Given material:
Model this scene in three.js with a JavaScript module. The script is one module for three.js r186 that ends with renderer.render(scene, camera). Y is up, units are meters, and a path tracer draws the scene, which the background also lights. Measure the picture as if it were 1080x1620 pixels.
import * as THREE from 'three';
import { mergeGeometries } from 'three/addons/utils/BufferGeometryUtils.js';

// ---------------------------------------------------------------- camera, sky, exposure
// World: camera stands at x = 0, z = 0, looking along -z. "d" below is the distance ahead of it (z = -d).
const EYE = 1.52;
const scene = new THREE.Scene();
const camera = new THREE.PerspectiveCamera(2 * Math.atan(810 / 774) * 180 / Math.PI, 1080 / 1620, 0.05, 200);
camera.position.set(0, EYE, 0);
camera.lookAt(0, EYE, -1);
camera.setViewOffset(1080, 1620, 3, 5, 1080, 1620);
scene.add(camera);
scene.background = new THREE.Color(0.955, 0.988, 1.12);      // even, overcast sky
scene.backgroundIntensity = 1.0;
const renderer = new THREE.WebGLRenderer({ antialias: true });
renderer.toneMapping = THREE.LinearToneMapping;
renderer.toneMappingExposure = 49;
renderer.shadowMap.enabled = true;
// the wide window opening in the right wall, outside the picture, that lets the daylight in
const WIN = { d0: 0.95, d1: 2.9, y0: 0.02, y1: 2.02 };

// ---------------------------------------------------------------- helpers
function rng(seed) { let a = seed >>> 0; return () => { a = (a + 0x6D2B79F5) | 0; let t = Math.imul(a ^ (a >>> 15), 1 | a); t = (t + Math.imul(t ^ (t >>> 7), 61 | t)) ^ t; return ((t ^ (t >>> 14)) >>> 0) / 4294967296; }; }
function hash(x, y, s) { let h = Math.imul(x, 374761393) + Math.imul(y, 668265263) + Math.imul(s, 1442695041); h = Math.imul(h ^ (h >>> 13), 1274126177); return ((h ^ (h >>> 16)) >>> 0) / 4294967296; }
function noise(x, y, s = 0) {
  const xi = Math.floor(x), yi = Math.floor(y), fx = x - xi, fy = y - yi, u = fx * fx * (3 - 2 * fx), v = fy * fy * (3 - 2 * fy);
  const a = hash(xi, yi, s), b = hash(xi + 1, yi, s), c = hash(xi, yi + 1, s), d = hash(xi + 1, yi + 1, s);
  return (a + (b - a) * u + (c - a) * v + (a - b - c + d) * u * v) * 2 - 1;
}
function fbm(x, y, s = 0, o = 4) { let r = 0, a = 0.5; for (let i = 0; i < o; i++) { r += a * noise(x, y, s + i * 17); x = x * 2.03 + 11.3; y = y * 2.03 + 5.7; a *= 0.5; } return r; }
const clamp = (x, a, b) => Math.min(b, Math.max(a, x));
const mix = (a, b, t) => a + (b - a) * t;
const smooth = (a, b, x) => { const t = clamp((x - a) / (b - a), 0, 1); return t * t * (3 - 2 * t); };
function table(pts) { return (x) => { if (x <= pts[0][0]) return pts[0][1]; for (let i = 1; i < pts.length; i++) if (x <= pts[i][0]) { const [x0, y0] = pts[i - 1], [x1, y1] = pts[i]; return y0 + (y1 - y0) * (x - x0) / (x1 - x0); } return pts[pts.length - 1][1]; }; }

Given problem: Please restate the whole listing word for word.

Final result:
Model this scene in three.js with a JavaScript module. The script is one module for three.js r186 that ends with renderer.render(scene, camera). Y is up, units are meters, and a path tracer draws the scene, which the background also lights. Measure the picture as if it were 1080x1620 pixels.
import * as THREE from 'three';
import { mergeGeometries } from 'three/addons/utils/BufferGeometryUtils.js';

// ---------------------------------------------------------------- camera, sky, exposure
// World: camera stands at x = 0, z = 0, looking along -z. "d" below is the distance ahead of it (z = -d).
const EYE = 1.52;
const scene = new THREE.Scene();
const camera = new THREE.PerspectiveCamera(2 * Math.atan(810 / 774) * 180 / Math.PI, 1080 / 1620, 0.05, 200);
camera.position.set(0, EYE, 0);
camera.lookAt(0, EYE, -1);
camera.setViewOffset(1080, 1620, 3, 5, 1080, 1620);
scene.add(camera);
scene.background = new THREE.Color(0.955, 0.988, 1.12);      // even, overcast sky
scene.backgroundIntensity = 1.0;
const renderer = new THREE.WebGLRenderer({ antialias: true });
renderer.toneMapping = THREE.LinearToneMapping;
renderer.toneMappingExposure = 49;
renderer.shadowMap.enabled = true;
// the wide window opening in the right wall, outside the picture, that lets the daylight in
const WIN = { d0: 0.95, d1: 2.9, y0: 0.02, y1: 2.02 };

// ---------------------------------------------------------------- helpers
function rng(seed) { let a = seed >>> 0; return () => { a = (a + 0x6D2B79F5) | 0; let t = Math.imul(a ^ (a >>> 15), 1 | a); t = (t + Math.imul(t ^ (t >>> 7), 61 | t)) ^ t; return ((t ^ (t >>> 14)) >>> 0) / 4294967296; }; }
function hash(x, y, s) { let h = Math.imul(x, 374761393) + Math.imul(y, 668265263) + Math.imul(s, 1442695041); h = Math.imul(h ^ (h >>> 13), 1274126177); return ((h ^ (h >>> 16)) >>> 0) / 4294967296; }
function noise(x, y, s = 0) {
  const xi = Math.floor(x), yi = Math.floor(y), fx = x - xi, fy = y - yi, u = fx * fx * (3 - 2 * fx), v = fy * fy * (3 - 2 * fy);
  const a = hash(xi, yi, s), b = hash(xi + 1, yi, s), c = hash(xi, yi + 1, s), d = hash(xi + 1, yi + 1, s);
  return (a + (b - a) * u + (c - a) * v + (a - b - c + d) * u * v) * 2 - 1;
}
function fbm(x, y, s = 0, o = 4) { let r = 0, a = 0.5; for (let i = 0; i < o; i++) { r += a * noise(x, y, s + i * 17); x = x * 2.03 + 11.3; y = y * 2.03 + 5.7; a *= 0.5; } return r; }
const clamp = (x, a, b) => Math.min(b, Math.max(a, x));
const mix = (a, b, t) => a + (b - a) * t;
const smooth = (a, b, x) => { const t = clamp((x - a) / (b - a), 0, 1); return t * t * (3 - 2 * t); };
function table(pts) { return (x) => { if (x <= pts[0][0]) return pts[0][1]; for (let i = 1; i < pts.length; i++) if (x <= pts[i][0]) { const [x0, y0] = pts[i - 1], [x1, y1] = pts[i]; return y0 + (y1 - y0) * (x - x0) / (x1 - x0); } return pts[pts.length - 1][1]; }; }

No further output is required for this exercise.